In time, she learned that in order to connect with people, she and her work had to be out in the world and subject to criticism. 

"You really can't account for how fucking crazy it makes your brain feel to be like validated all the time."

"You really can't account for how fucking crazy it makes your brain feel to be like validated all the time. Validation can be really fucking crazy, because you're being told that you're good, and you're like, 'What the fuck does that mean? Who has the right to tell me I'm good or bad?’ And then realising that that's the way the fucking world works – when you put yourself out there on that scale, you're asking for people to respond.” 

Still, she finds a way to stay grounded amid the fanfare: “I think you need to surround yourself with real love from friends, from partners, from your management, from your team, from your family – just real love. Real love defeats all.”

‘King Princess’ isn’t a persona that Straus adopts as a performer. Instead, it’s an inextricable part of how she sees herself – a selfhood she’s been actively creating for much of her life. “I think that King Princess is a huge part of me. It's all the parts of me that I love.

“I think I've kind of always been King Princess. The real thing that I've realised is I've been this person, I've been wanting this, I've been working towards this person for my whole life. And King Princess feels like the summation of my growing up.”

If you were to take the idea of ‘King Princess’ away, she’d be a very similar person, although she laughs, “I think that, you know, alone, I'm probably much more insecure than I present [as a performer].”

Being King Princess comes with other baggage as well – Straus has been referred to in the same breath as other indie-pop ‘sad girls’, like Angel Olsen or Mitski. It’s a label that Straus doesn’t shy away from, although she stresses it’s only one aspect of her personality. She’s also very, very funny, as evidenced by the film clip for Cheap Queen’s title track, or by her playful social media presence.

“I am a very sad girl – you can tell by my albums,” Straus quips. “I think, that being said, we're all multifaceted people. I think the funniest people historically have been the saddest.”

“I am a very sad girl – you can tell by my albums."

For Straus, she avoids labels like ‘sad girl’ by refusing to define herself solely by her music. 

“I think part of my whole thing is I don't ever want my music to be the entirety of my personality – it's a snapshot of what I was feeling in that moment, do you know what I mean? There's also parts of me that are funny and like wanted to laugh and smile. I want those parts to be equally as valid.

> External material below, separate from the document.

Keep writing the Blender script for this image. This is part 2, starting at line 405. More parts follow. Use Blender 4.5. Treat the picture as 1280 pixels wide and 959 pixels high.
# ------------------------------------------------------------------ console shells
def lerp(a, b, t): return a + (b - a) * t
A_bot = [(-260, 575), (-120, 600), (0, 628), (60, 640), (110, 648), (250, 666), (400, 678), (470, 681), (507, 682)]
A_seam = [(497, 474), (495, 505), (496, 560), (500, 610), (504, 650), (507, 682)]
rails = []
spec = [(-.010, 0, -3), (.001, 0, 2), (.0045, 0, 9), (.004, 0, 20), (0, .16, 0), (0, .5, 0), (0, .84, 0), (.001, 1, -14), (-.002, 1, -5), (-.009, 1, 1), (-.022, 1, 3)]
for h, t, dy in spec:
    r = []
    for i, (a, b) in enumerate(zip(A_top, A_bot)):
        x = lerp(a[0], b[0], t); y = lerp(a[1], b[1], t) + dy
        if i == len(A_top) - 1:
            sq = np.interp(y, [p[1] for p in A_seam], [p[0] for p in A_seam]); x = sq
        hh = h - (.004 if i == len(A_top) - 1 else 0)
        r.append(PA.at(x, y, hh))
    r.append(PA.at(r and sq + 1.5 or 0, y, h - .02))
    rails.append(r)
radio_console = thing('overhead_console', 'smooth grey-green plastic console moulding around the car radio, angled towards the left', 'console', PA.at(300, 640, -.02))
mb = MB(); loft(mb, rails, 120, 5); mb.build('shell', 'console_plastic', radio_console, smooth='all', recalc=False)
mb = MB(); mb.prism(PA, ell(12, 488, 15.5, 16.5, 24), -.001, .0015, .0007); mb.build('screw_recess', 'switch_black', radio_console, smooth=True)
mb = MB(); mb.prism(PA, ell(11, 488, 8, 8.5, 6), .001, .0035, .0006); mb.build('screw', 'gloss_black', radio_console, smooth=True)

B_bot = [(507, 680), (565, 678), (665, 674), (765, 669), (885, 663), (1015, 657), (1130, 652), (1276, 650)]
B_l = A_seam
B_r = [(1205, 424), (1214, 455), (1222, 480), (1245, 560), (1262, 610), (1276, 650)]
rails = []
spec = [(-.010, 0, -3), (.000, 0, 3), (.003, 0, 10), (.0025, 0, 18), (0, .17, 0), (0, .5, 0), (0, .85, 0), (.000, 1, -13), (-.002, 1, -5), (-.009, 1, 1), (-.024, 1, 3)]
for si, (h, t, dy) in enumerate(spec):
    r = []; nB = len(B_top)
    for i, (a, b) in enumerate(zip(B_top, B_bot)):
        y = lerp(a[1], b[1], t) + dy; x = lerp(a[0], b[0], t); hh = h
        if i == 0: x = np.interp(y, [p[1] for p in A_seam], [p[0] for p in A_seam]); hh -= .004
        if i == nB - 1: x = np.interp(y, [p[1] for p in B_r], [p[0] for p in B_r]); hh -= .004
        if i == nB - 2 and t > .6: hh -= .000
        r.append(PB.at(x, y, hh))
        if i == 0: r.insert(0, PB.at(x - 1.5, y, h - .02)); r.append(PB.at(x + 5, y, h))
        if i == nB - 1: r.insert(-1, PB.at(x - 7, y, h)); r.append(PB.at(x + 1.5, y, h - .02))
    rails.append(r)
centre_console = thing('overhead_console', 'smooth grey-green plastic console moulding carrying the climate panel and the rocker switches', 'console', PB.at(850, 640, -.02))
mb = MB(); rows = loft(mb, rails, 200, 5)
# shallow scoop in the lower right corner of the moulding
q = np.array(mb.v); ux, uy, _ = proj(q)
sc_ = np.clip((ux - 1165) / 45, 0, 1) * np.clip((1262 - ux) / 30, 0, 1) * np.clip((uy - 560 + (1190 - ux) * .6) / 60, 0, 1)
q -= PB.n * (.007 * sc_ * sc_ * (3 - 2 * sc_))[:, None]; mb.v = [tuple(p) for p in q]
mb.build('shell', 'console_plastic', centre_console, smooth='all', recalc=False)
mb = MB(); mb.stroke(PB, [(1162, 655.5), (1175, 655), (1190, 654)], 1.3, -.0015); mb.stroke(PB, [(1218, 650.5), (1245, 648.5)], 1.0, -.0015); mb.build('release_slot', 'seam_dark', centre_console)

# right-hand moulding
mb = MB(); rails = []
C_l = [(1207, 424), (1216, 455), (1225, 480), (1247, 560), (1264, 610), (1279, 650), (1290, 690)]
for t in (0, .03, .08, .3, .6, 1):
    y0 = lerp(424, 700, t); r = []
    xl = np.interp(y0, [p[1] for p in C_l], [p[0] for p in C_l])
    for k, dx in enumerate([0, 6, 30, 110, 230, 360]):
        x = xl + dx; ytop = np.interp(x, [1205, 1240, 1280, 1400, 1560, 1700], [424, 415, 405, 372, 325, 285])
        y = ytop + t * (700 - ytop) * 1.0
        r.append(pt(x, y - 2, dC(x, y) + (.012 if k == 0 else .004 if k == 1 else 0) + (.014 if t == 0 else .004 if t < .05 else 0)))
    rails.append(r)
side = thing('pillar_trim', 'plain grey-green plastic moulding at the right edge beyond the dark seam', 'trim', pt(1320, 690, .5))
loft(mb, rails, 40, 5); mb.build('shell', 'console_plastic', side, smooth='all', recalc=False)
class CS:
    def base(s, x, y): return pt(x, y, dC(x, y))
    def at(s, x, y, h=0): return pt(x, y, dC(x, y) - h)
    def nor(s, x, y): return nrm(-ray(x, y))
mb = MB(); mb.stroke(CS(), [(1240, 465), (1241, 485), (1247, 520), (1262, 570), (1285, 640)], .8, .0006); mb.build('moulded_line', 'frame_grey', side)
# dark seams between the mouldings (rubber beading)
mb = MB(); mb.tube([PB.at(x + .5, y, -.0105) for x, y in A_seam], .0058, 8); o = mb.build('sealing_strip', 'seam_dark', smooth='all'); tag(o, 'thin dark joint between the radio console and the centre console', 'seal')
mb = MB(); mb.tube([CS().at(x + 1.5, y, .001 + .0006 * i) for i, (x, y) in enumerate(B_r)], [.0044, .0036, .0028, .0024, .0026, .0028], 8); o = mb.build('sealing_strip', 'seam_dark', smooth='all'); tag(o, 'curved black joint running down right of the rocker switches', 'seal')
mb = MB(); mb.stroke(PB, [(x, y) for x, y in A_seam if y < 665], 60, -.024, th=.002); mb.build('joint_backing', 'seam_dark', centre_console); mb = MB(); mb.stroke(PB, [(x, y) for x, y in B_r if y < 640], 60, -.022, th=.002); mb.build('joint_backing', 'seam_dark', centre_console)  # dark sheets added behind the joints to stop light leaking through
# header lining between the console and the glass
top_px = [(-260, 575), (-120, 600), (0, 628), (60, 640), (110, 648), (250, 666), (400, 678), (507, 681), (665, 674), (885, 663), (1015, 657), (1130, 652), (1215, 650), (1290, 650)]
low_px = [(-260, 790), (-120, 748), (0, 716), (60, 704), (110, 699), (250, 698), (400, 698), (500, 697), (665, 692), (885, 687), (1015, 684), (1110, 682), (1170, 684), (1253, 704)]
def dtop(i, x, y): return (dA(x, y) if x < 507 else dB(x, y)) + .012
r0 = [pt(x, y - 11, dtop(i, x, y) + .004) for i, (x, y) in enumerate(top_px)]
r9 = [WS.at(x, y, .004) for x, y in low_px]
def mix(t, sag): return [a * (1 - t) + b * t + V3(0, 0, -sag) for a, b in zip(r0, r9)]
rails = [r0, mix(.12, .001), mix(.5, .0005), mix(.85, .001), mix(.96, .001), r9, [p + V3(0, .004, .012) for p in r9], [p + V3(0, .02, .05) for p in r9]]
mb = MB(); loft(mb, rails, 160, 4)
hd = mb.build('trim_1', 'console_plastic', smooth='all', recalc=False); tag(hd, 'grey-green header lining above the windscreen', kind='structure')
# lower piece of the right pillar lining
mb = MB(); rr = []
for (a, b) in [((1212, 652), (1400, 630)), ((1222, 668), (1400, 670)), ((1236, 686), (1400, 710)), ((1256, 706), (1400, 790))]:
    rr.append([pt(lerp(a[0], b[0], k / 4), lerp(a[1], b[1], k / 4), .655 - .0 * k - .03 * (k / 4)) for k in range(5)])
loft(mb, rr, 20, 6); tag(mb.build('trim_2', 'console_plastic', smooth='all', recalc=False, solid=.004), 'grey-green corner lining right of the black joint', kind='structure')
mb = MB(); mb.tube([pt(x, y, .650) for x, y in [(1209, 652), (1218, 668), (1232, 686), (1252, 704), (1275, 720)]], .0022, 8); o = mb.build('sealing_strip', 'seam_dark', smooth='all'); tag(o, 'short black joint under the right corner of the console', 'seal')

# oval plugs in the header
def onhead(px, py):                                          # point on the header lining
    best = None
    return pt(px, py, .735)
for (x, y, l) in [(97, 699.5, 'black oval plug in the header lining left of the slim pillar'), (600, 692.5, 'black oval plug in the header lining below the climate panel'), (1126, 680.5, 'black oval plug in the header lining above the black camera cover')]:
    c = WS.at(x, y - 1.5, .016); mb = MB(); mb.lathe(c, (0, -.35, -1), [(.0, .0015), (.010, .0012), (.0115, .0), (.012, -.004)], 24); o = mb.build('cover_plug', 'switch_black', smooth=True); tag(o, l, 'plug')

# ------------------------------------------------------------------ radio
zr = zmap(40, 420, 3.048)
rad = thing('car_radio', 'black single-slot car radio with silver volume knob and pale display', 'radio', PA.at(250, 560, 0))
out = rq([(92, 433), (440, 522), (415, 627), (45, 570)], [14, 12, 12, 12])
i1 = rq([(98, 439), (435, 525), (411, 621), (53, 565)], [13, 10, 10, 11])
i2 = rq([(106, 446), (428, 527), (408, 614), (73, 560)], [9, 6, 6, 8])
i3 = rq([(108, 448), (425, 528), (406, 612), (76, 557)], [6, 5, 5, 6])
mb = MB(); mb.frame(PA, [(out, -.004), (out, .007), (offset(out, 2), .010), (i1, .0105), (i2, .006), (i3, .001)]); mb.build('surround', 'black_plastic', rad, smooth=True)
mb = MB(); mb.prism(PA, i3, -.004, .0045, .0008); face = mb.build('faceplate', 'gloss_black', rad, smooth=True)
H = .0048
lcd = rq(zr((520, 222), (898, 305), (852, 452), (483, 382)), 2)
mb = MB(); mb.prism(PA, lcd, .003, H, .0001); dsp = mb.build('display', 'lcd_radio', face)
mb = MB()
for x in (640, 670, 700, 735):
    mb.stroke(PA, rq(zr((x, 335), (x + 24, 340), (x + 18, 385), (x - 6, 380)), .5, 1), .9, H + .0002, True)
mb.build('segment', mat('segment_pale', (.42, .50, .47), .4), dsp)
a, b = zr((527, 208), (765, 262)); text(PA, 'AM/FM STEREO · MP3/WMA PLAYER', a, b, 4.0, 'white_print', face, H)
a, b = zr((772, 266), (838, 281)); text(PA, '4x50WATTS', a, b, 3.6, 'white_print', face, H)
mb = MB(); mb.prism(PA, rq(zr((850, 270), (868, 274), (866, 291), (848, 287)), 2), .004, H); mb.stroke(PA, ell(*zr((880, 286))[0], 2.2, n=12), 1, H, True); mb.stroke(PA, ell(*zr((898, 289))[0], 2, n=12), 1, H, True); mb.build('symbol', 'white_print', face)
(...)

“I think it's the lack of balance and kind of falling into this eternal sad vortex that can be really bad for your health. I think humour makes it a lot easier to get through the day.” 

Straus is an artist who stays true to herself, not just through her music. Her move into the spotlight hasn’t changed the way she presents herself online – her Instagram feed is largely made up of videos and pictures of the singer goofing around with her friends. 

“I kind of keep my Instagram as just whatever the fuck I think about, you know. Once that shit starts getting serious, like once you start caring about it intensely, that's when you get in trouble. Because you end up finding yourself editing and changing and manipulating the way that you think in order to make sure that other people get it. And it's like, who the fuck cares?” 

In doing so she actively ignores the impulse to self-censor. She impersonates a girl fretting about how she looks in photos: “’Does this look big to you?’ Fuck that. You have to say to yourself, 'Do you like that? Do you think that's cute? Ok, cool.'”

That same bare, unapologetic honesty is felt in Straus’ music. It inspires a sense of intimacy with the listener, all while challenging ideas of what pop music is and should be.

“I just hope that the honesty of this music is made known for the people who listen. Like they feel like pop music can be honest and it can be unadulterated and it can be true to the person who made it and still be accessible. You want people to sing the chorus always, but you don't have to conform to be a pop star.” 

Pop music, to Straus, isn’t a genre, so much as a “generational phenomenon”. “Every generation has pop music. I think that pop music has nothing to do with what the music sounds like – it has everything to do with who relates to it, you know?”

While she’s reluctant to demarcate a perceived audience for her music, the Pussy Is God singer knows that young queer people definitely relate to her work. 

“I would say that young queer people find themselves at home in this music, and that makes me so proud and happy. Then, at the same time, I’m really interested in everyone just fucking with it.”